Rector Major from 1996 to 2002
Juan Edmundo Vecchi Monti, born in Viedma (Argentina) on 23 June 1931, was the seventh and last son of an Italian emigrant family who, between 1898 and 1906, had moved from Emilia Romagna to Argentina at a time when emigration to America was the dream of many Italians who wanted to find work and serenity in a foreign land, given the poverty of their homeland.
His father, Albino Vecchi from Boretto (Reggio Emilia), and his mother Maria Monti, from Montescudo (Forlì) met in Argentina and were married there.
He is the nephew of Blessed Artemides Zatti, a Salesian brother.
Juan came to know the Salesians in Viedma and decided to follow his Salesian vocation. After taking his first vows at Fortìn Mercedes, on 29 January 1947, he carried out his theological studies at Turin Crocetta where he was ordained a priest on 1 July 1958. In that same year he obtained his licentiate in theology, again in Turin.
Returning to Argentina, he was Rector in Viedma from '65 to '72.
That year, he began his long service to the Congregation as a Superior on the Generla Council (about 30 years). From 1972 to 1978 he was the Regional for Latin-Atlantic America; from 1978 to 1990 he was the General Councillor for Youth Ministry; from 1990 to 1996 he was Vicar of the Rector Major; and finally from 20 March 1996 he became the eighth successor of Don Bosco.
He will be remembered as an innovator in youth ministry but also for his remarkable gift of government, capable of welcoming and a genuine listener, taking into account the opinions, suggestions and needs of each person. He showed a strong sense of fatherliness and therefore of fidelity to the original charism of the founder and was also a competent leader who encouraged team work. He was sensitive and open to the signs of the times.

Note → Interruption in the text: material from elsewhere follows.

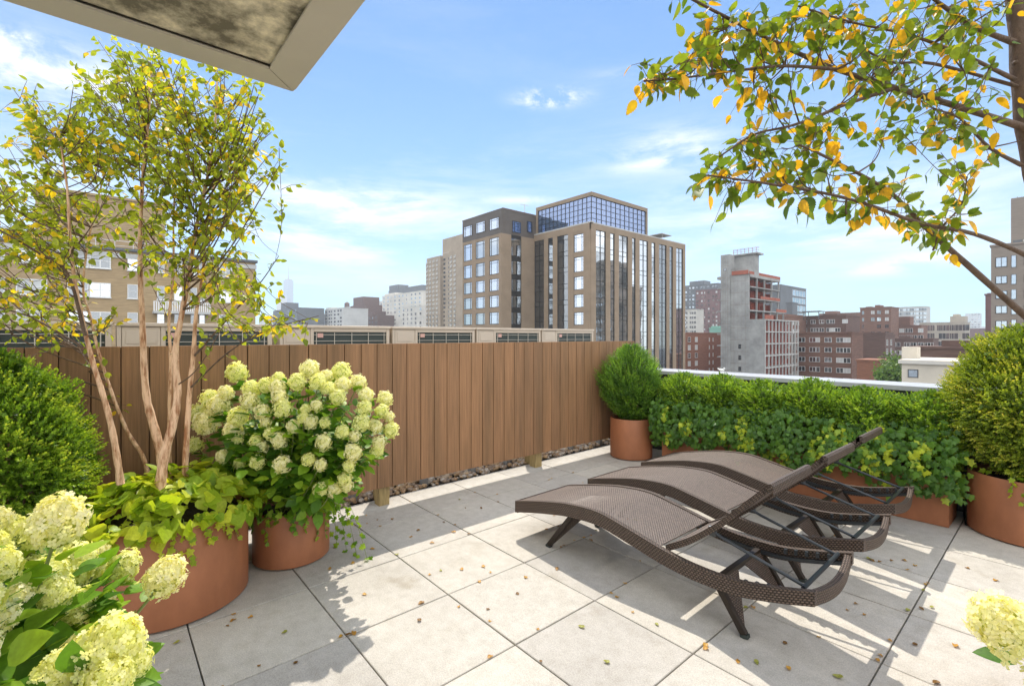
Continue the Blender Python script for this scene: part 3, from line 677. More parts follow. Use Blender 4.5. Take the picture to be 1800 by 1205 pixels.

Rector Major starting from GC24, the Chapter on the laity, Fr Vecchi always believed in them and implemented a relationship of trust and sharing with the thousands of lay people who take part in different ways in Don Bosco's mission to serve the young. His post-conciliar sensitivity, in continuity with his predecessor Fr Egidio Viganò, was also remarkable He believed in a "Church-communion" and in a "Church-mission" at the service of the poor, in a congregation embodied in all the cultures, reaching out to the poorest and the most marginalised people of every continent. But by contrast with Fr Viganò, what stood out in Fr Vecchi was the the anthropological and educational aspects rather than the theological and spiritual, although this characteristic was also strongly part of his personality (see his many letters and publications on this last area).
Fr Vecchi was undoubtedly the most solid link between a spirituality of conviction and witness and pastoral activity among the young of a consistently Salesian kind, convinced that only if one is a mystic, if one believes therefore in the One who gives spirit and identity, can one pass Christ on to the young.
Fr Vecchi always added the witness of Salesian religious and community life to this combination of spirituality and pastoral activity. Credible, spiritual communities, pastorally committed, are the fruitful expression of the love of God for young people of which the Salesians profess to be "Signs and bearers". Fr Vecchi always believed in this to the point that the main theme of GC25, which he convoked, placed the three components in close relationship: testimony of spirituality, community life, action among young people.
The eighth successor of Don Bosco was also a man of communication, a pastoral area in which he strongly believed and to which he gave a strong impulse. In the program of his six-year term as Major Rector, the dimension of communication crossed all areas and saw, among other things, the renewal and revival of the 52 editions of the Salesian Bulletin.
He was a great worker, a man of faith, a faithful mirror of the charismatic understanding of Christ that the Holy Spirit entrusted to Don Bosco. A man of listening, attentive to modern culture, he believed in the possibility of the encounter between faith and culture, secularism and a religious sense. He had a strong ability to grasp the core of issues, but was respectful of other people's points of view,, He was a leader with clear, open and shared ideas, able to optimistically define new horizons and give impetus to an established project.